Andrew Warshaw: Cypriot football searches for unification across a fractious political divide

Andrew Warshaw_IWFWhen Greek and Turkish Cypriot football officials staged their  landmark re-unification talks this week, among the keen observers waiting in the winter sunshine for the eagerly anticipated arrival of the respective federation leaders was 81-year-old Sevim Ebeoglu.

Sevim, perhaps more than anyone else, epitomises what it would mean for the Turkish side of the divided island to be re-integrated with its once friendly neighbour.

A few hours earlier, Sevim welcomed me into his lounge at the Nicosia home where he has lived since the island was partitioned two generations ago. It is full of trophies, medals and fading black and white photos, all of which fill him with pride.

They represent a time when Greek and Turkish Cypriots mixed freely both at club at national level, when prejudice and division was non-existent and partition was a thing of the future.

Sevim, with good reason, sighs as he remembers those days. To both sides of the footballing divide, he is something of a hero. Back in the 1950s he was leading goalscorer on no fewer than three occasions for AEL Limassol, these days very much a Greek Cypriot team but unified back then and a club for which he understandably still has fond memories.

Sevim is the last Turkish Cypriot to play for Limassol  and also has three Cypriot international caps to his name during the period when the national team was split almost 50-50 between the two communities.

He recalls a story about the AEL Limassol president going to Britain on an equipment-buying visit. Limassol traditionally wore blue and white but Sevim had a passion for Fenerbahce, one of Turkey's biggest clubs, and suggested Limassol switch to Fenerbahce's blue and yellow colours. And so it was – and has been ever since.

"I know it's hard to believe now but Greek and Turkish Cypriots always played together," recalls Sevim as his wife offers me tea and a home-made walnut delicacy. "In my day, the national team was five Greek Cypriots, five Turkish and one Armenian. I'd love to see mixed teams on the island again. It's my biggest wish before I die."

Sevim is little known outside the island but actually spent four months at Coventry in the mid-1950s before being recalled to his homeland where his skills were sorely missed. He still has many close and loyal friends on the Greek side of the island. The politicians may be loathe to pull together but football people, he explains, have their own special bond.  "They loved me at Limassol and still do. I have never broken my relationship with them. How could I?"

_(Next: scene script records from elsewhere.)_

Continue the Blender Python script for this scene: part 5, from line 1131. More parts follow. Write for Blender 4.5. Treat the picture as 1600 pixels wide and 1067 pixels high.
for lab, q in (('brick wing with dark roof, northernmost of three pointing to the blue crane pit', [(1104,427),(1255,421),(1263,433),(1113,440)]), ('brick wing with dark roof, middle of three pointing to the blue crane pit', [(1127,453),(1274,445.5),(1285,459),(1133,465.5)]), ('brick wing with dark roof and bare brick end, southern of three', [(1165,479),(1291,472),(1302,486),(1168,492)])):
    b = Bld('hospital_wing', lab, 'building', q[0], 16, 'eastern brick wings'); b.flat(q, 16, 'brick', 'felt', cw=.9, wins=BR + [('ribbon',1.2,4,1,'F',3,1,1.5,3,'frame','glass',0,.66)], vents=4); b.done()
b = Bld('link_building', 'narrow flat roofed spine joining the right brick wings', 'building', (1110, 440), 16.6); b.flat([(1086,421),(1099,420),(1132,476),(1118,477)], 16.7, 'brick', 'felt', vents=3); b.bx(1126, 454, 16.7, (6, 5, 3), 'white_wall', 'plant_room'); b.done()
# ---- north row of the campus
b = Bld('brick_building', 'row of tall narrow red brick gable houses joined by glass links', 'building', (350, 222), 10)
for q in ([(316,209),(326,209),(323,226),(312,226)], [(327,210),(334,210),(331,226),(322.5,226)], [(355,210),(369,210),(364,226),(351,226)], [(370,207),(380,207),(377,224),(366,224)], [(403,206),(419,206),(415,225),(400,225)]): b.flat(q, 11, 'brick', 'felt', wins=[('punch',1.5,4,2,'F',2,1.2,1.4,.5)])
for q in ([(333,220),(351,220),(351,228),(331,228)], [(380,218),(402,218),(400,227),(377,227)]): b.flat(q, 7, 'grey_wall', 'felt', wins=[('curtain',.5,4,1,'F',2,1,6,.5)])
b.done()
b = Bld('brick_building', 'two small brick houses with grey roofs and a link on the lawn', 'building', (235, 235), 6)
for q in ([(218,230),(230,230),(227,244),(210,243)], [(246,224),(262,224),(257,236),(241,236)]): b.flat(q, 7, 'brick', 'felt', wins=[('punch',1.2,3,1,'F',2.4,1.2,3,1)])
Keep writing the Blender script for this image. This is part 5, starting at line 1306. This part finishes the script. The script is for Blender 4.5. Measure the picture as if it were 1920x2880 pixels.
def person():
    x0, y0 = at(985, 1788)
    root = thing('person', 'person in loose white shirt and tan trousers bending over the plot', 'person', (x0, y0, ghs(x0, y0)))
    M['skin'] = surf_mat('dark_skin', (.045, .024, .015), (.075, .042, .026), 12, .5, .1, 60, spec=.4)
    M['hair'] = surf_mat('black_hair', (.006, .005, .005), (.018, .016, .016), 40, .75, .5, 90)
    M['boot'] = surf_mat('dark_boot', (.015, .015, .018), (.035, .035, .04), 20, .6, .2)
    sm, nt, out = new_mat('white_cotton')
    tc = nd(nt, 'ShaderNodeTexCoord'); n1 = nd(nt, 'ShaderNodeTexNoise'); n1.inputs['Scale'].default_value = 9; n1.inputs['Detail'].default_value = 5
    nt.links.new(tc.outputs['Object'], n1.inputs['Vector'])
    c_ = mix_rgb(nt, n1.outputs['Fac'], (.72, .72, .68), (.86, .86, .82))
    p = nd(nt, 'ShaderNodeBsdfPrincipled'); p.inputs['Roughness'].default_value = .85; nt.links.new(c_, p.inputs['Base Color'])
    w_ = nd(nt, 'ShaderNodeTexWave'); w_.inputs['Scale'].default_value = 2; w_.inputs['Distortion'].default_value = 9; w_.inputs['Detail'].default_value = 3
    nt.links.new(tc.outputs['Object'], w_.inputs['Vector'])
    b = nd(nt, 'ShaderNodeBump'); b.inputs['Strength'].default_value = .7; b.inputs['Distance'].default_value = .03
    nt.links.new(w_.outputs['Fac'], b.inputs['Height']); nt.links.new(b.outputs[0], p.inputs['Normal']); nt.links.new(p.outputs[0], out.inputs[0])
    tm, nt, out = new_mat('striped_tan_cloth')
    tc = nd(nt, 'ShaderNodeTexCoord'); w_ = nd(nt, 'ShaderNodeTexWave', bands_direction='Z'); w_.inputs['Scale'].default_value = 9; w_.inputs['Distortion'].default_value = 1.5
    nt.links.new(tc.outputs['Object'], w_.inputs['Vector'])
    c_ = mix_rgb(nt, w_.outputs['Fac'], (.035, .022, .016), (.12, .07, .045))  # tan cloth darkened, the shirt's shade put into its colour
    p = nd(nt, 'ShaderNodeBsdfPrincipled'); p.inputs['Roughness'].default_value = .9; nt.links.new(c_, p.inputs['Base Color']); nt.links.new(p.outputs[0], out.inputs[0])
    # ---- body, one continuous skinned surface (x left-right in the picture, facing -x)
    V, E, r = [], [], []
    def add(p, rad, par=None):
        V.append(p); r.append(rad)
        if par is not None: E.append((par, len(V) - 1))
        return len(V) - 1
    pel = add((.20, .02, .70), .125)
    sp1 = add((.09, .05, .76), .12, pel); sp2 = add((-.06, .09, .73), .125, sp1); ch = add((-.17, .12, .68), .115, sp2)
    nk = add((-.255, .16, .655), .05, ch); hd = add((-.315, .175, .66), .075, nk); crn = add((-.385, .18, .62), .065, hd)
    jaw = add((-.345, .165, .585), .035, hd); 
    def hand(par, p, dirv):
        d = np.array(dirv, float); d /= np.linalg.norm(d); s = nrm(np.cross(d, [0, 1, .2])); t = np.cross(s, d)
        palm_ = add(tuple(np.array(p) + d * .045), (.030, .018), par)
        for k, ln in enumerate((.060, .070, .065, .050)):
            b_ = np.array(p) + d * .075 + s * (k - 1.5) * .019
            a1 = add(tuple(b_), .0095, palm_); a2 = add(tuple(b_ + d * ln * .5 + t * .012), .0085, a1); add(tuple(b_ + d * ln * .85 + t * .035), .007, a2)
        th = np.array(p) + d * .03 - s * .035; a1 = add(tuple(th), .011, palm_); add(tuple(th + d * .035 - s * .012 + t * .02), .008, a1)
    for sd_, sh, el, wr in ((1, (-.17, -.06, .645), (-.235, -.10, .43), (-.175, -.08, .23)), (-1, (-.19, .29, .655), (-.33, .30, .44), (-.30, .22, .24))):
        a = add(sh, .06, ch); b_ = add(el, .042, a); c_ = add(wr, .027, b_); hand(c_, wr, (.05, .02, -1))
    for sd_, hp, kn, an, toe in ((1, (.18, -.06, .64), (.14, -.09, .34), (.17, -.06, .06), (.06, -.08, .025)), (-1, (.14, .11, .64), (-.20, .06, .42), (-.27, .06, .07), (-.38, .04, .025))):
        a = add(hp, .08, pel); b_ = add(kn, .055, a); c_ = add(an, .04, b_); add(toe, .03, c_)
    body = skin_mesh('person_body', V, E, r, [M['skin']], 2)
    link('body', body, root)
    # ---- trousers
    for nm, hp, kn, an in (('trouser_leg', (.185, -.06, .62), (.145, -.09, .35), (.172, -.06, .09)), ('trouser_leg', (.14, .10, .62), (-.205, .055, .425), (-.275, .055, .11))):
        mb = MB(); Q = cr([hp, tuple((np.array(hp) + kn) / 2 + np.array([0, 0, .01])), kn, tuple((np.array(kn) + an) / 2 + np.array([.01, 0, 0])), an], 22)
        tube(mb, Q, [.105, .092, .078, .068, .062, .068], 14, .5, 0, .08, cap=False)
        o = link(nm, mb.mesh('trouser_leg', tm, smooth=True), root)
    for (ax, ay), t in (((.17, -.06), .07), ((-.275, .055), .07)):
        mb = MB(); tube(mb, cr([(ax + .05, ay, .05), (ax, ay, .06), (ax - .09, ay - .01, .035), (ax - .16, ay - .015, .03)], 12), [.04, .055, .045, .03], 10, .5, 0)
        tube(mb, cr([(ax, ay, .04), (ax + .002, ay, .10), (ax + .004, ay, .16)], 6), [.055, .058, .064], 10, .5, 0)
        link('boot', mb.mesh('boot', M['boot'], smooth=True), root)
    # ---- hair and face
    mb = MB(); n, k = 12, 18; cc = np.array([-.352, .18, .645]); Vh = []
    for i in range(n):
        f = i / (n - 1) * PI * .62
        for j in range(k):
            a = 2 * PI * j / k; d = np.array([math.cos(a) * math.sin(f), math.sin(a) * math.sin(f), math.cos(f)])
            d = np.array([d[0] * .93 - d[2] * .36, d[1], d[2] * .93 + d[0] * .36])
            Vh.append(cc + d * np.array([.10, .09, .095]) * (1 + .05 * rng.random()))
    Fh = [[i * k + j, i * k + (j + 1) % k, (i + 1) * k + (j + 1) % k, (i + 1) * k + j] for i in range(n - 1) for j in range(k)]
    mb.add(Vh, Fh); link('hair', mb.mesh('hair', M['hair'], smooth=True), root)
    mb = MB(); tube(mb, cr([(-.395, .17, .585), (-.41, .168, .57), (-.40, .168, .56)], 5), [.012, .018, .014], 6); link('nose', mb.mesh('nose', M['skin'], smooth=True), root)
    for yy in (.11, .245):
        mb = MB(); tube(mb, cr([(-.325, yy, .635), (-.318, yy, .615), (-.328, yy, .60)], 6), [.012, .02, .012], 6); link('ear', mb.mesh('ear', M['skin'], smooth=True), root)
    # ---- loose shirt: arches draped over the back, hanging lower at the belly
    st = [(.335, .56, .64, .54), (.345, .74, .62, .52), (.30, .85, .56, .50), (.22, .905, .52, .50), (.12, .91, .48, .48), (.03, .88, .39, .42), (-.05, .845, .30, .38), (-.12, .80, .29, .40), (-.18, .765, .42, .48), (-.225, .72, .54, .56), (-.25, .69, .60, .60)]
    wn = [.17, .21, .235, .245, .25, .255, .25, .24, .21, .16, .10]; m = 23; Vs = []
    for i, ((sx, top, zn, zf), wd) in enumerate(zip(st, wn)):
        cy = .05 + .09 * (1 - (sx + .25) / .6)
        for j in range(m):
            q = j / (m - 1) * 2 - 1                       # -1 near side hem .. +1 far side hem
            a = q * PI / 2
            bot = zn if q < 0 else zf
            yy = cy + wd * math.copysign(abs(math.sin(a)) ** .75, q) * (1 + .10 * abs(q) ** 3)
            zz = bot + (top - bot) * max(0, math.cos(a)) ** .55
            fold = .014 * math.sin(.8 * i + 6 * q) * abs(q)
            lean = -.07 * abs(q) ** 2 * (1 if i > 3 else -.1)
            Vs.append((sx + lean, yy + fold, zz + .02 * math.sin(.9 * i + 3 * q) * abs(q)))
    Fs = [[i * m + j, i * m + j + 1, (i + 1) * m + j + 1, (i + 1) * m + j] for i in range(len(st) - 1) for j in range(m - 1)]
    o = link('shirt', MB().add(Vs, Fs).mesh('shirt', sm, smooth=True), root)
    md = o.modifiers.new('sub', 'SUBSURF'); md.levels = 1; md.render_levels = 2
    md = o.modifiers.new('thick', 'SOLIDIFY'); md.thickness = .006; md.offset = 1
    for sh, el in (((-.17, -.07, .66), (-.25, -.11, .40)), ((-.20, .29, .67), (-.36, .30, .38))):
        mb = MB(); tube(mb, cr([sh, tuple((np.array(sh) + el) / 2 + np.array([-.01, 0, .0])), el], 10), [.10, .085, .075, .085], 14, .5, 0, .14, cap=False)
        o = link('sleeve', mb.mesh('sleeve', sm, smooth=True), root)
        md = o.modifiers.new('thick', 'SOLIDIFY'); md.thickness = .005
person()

While Sevim looks back nostalgically at the days of an all-Cypriot team, modern-day football people like Turan Altay have  more pressing reasons for wanting to end over half a century of isolation. Altay is coach of current Turkish Cypriot champions Cetinkaya – the last Turkish Cypriot side to win the once unified league who nowadays play before a few hundred spectators and are barred from staging home matches on the site where the club was founded. It lies right in the middle of the United Nations buffer zone and is considered off-limits and can only be used for training.

Despite being founder members of the Cyprus Football Association, Cetinkaya are a classic victim of the political reality. Being Turkish Cypriot, they are excluded from playing official matches overseas and entering UEFA competitions. As a result, they have precious little sponsorship and hardly any incentive.

Altay, a Tottenham Hotspur fan who worshipped Glenn Hoddle, says the money will only start rolling once Cetinkaya can play on a bigger stage. "Naturally I'm envious of the status of the sport in the south," he says, sitting outside the Nicosia hotel which doubles as the club's modest sponsors. "The Greeks are only a few minutes away yet we can't play against them. It's crazy but that is sadly the reality. These unification talks represent the biggest chance for football in the north for as long as I can remember. We have waited a long time. I wasn't sure this day would ever happen. Even the tiniest progress represents a huge step."